INPUT FOR THIS TASK ->

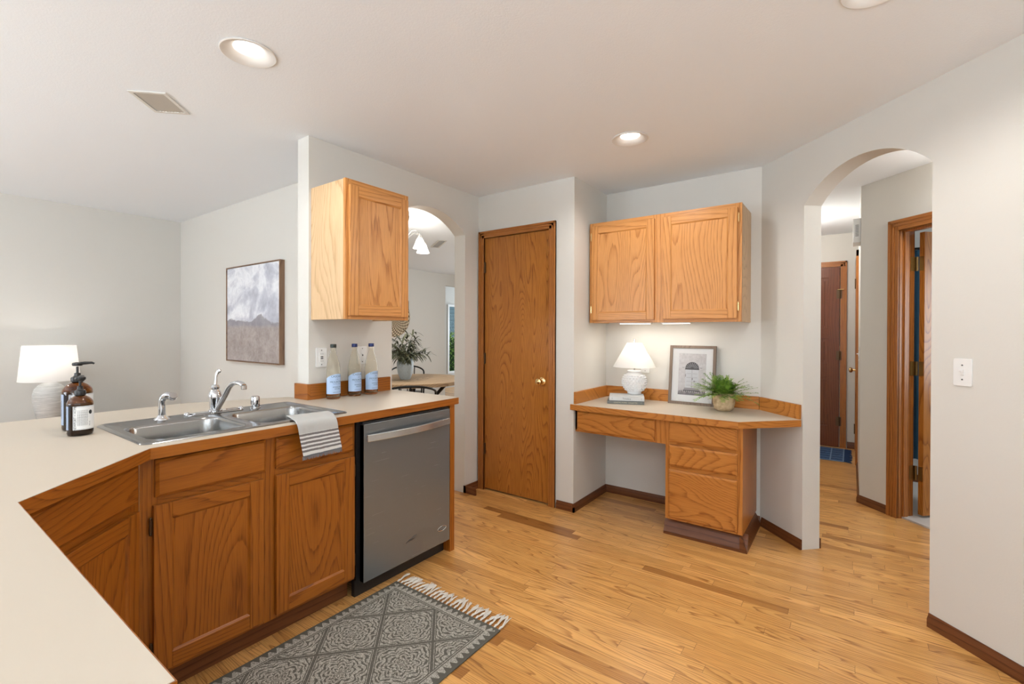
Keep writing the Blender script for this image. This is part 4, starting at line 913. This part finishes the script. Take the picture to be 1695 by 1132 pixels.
--
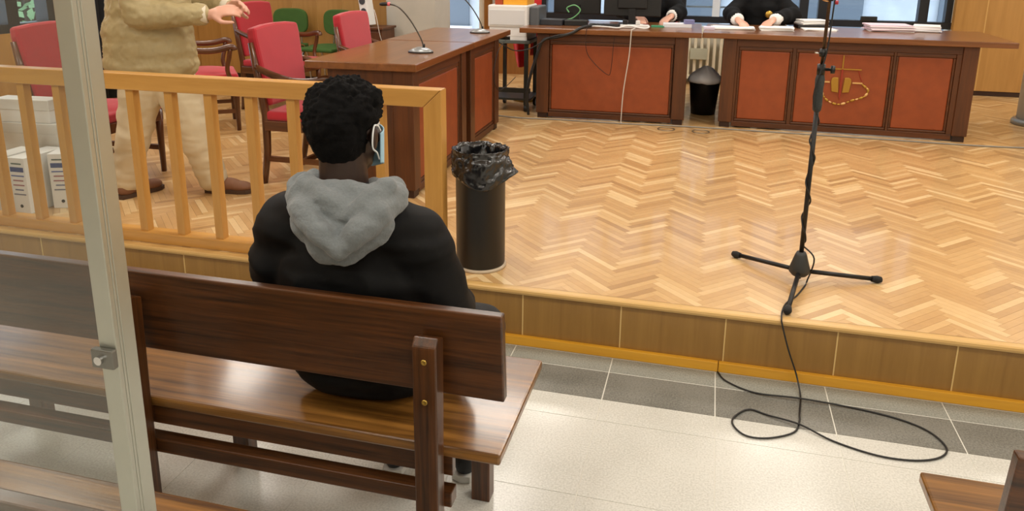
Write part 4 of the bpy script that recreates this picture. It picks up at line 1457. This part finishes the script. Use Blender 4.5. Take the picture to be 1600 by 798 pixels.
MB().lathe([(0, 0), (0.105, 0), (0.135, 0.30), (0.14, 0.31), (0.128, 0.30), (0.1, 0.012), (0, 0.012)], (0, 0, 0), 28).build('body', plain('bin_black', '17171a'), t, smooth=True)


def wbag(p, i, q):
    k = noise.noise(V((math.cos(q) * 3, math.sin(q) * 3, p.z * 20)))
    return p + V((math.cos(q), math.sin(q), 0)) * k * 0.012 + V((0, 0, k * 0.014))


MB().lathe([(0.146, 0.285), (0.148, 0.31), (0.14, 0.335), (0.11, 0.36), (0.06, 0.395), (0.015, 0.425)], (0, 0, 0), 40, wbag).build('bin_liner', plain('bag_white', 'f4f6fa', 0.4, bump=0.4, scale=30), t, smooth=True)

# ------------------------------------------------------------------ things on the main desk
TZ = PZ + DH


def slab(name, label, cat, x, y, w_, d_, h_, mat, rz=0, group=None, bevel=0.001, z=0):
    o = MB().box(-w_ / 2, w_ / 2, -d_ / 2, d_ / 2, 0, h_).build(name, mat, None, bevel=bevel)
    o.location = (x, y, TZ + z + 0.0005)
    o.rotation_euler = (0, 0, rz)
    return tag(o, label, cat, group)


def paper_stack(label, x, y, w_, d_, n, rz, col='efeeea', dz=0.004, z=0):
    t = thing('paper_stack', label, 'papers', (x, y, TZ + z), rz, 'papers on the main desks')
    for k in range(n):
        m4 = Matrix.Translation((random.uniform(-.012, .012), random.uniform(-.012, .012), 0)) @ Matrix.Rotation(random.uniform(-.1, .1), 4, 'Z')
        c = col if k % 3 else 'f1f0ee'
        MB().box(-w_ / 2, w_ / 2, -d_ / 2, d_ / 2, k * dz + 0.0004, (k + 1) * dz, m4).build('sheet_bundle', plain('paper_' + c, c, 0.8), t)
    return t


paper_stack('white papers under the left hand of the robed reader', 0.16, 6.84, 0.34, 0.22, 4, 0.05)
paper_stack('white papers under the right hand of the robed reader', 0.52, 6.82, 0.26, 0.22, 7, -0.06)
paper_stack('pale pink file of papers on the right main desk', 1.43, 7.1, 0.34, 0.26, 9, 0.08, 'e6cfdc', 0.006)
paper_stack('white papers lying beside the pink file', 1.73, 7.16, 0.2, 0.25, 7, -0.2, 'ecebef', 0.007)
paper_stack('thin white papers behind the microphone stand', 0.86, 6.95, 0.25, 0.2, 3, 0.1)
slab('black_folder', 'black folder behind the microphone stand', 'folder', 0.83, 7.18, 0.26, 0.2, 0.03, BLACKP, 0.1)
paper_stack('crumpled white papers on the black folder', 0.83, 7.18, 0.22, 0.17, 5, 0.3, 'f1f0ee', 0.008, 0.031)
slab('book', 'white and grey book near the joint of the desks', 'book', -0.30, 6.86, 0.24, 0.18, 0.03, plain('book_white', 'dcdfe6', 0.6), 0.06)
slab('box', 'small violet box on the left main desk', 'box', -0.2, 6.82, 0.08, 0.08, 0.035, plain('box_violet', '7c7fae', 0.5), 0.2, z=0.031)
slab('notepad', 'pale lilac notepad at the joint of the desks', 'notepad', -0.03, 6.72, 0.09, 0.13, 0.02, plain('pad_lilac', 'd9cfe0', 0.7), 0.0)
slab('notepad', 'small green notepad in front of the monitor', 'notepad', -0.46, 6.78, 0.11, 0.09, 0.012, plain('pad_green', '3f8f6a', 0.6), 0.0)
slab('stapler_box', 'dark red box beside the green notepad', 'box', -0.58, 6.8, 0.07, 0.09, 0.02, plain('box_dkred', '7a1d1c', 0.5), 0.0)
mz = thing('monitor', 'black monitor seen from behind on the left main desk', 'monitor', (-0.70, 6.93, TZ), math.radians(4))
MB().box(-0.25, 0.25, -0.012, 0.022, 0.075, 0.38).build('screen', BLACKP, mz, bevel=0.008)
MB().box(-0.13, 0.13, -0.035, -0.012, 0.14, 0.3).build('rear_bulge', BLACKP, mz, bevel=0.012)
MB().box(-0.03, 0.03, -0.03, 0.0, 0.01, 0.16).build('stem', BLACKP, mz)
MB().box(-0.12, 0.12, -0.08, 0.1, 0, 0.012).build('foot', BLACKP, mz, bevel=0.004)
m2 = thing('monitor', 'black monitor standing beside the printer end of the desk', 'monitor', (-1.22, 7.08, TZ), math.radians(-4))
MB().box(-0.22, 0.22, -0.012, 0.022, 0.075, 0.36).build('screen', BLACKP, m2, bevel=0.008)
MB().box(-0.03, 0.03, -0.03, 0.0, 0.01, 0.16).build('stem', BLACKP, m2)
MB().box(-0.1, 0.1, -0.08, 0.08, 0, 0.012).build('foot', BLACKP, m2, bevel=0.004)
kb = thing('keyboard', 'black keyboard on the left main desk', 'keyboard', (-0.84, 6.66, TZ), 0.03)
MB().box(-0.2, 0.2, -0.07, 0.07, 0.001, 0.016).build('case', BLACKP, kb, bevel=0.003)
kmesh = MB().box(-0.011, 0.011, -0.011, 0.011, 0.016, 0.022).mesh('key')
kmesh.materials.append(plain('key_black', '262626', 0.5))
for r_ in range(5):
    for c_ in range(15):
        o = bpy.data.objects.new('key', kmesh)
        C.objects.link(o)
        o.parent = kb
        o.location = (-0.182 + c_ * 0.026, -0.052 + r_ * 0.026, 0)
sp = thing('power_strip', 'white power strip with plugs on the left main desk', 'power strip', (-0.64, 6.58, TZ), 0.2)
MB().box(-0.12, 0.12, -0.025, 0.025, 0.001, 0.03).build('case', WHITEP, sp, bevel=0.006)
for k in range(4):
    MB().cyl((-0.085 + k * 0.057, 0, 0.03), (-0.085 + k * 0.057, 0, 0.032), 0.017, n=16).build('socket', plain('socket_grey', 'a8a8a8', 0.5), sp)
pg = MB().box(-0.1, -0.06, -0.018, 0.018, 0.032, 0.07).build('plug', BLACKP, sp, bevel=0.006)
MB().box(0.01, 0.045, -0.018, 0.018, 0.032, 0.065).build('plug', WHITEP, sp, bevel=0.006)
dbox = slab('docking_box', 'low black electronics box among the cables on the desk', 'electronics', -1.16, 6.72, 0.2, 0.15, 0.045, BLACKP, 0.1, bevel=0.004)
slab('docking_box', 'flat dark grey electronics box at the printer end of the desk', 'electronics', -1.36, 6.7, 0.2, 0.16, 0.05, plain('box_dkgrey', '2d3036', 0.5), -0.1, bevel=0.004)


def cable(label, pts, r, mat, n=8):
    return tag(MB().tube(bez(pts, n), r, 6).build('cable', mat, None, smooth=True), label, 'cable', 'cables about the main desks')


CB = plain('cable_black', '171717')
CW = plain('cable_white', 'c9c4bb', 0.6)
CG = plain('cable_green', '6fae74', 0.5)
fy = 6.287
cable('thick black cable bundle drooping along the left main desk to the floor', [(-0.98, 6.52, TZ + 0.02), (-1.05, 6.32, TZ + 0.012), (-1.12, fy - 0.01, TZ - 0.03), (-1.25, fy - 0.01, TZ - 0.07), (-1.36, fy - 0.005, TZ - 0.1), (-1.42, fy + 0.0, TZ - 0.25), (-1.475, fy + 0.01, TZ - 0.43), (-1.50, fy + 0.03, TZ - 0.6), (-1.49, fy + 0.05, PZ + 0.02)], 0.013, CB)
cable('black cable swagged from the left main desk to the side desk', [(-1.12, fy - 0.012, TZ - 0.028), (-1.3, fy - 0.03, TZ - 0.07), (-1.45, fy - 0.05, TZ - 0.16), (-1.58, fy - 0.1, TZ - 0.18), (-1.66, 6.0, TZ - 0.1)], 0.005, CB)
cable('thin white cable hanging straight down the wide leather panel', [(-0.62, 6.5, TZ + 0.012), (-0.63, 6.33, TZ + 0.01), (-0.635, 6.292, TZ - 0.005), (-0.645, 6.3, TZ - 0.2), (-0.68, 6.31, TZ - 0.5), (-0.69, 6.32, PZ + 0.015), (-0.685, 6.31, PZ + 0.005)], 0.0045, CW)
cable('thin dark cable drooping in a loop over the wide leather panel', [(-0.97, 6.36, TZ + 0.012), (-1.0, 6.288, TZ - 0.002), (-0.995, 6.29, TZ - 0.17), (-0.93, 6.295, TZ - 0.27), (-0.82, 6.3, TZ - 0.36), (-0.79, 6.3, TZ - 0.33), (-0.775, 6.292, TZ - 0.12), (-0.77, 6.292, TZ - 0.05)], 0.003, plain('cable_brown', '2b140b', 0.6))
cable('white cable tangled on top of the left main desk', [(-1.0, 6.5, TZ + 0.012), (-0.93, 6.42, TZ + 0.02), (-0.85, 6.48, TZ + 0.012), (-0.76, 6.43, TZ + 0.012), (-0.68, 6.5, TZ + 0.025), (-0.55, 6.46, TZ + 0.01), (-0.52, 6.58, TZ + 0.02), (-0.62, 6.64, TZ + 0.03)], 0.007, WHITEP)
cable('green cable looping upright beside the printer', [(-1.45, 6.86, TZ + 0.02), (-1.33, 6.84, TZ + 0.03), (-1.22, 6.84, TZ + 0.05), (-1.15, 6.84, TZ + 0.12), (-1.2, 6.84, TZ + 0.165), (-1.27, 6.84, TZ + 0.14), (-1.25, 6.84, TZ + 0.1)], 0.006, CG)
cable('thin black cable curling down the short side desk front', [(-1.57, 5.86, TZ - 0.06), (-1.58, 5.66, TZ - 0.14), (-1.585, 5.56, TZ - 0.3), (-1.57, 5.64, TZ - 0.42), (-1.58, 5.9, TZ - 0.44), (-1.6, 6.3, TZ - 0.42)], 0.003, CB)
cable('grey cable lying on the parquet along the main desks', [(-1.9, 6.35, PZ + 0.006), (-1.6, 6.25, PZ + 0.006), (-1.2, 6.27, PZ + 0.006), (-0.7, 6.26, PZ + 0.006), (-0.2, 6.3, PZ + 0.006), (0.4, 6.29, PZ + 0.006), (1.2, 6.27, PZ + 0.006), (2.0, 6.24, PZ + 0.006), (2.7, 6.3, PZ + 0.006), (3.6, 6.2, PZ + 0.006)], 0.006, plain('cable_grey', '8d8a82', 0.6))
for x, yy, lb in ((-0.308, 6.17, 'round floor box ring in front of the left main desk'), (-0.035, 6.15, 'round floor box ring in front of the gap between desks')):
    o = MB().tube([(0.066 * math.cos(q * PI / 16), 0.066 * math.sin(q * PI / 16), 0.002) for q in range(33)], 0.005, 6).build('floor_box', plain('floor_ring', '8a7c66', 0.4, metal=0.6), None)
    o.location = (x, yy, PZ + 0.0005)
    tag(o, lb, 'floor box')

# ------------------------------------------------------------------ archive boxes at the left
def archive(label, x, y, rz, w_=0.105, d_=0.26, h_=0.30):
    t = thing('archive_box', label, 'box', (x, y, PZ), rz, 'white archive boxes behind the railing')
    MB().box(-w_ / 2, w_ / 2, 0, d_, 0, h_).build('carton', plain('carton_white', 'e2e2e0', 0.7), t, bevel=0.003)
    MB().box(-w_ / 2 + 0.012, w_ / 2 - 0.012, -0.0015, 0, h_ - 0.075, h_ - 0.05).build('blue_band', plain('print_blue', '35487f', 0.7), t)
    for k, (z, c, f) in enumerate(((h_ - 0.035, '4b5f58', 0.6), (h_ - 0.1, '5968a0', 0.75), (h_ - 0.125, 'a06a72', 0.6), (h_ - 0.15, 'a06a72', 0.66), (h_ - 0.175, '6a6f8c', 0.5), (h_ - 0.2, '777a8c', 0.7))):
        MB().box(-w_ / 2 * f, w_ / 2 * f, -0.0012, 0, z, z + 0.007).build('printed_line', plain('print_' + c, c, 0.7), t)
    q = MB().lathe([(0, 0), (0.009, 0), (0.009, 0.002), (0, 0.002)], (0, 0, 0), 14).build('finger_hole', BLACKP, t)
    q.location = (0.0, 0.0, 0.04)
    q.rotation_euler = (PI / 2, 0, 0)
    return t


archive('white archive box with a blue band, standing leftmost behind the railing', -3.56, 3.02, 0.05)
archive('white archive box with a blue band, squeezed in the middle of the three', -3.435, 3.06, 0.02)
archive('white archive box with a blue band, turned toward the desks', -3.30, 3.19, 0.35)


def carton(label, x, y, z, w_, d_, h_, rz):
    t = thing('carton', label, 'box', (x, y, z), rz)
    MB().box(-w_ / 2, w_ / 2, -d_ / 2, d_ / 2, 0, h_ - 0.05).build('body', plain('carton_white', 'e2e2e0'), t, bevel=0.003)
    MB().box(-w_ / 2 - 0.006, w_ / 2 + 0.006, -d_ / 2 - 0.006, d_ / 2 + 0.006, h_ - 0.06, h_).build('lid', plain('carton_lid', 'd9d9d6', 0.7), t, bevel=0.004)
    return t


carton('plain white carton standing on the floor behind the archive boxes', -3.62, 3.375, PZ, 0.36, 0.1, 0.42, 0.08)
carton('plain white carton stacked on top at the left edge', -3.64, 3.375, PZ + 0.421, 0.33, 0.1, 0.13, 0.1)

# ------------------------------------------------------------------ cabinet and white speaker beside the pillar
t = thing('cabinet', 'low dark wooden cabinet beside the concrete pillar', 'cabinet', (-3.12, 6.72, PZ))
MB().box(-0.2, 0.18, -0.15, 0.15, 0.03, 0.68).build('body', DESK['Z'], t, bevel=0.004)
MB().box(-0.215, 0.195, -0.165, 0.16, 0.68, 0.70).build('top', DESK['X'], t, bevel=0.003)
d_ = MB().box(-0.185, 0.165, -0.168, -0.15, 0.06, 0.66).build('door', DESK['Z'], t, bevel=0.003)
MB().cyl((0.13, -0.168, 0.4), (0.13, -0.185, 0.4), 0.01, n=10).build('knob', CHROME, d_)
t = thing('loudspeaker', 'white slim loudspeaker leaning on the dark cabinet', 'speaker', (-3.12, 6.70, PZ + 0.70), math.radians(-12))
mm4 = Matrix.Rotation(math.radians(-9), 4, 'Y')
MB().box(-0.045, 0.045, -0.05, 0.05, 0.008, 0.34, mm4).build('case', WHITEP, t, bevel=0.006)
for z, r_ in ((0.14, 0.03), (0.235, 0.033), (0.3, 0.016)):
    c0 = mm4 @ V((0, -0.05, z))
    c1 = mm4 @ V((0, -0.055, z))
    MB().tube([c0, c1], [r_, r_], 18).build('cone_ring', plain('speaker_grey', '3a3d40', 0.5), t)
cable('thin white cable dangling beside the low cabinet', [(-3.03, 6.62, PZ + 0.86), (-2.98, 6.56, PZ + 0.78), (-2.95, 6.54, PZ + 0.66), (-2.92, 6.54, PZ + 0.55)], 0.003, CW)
---
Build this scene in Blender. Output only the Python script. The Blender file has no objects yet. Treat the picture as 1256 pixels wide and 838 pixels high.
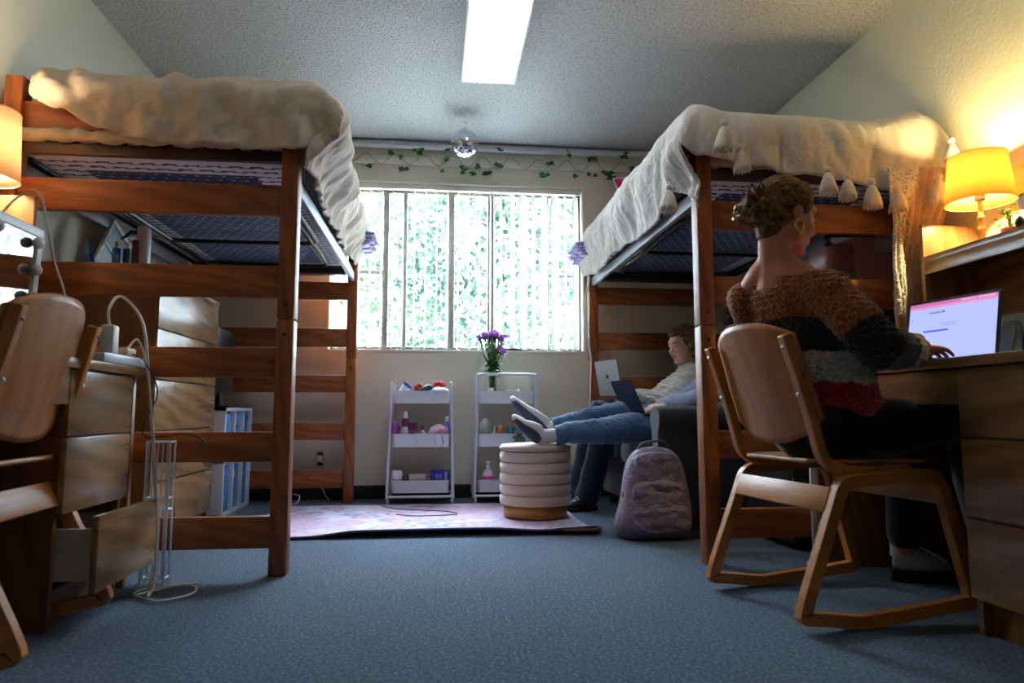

WHAT THIS TASK INVOLVES -> Select and copy every line of the material that holds the string "objects".

EXERCISE ANSWER ->
        o = bpy.data.objects.new('key', kmesh)
        C.objects.link(o)
Build this scene in Blender. Output only the Python script. The Blender file has no objects yet. Treat the picture as 1256 pixels wide and 838 pixels high.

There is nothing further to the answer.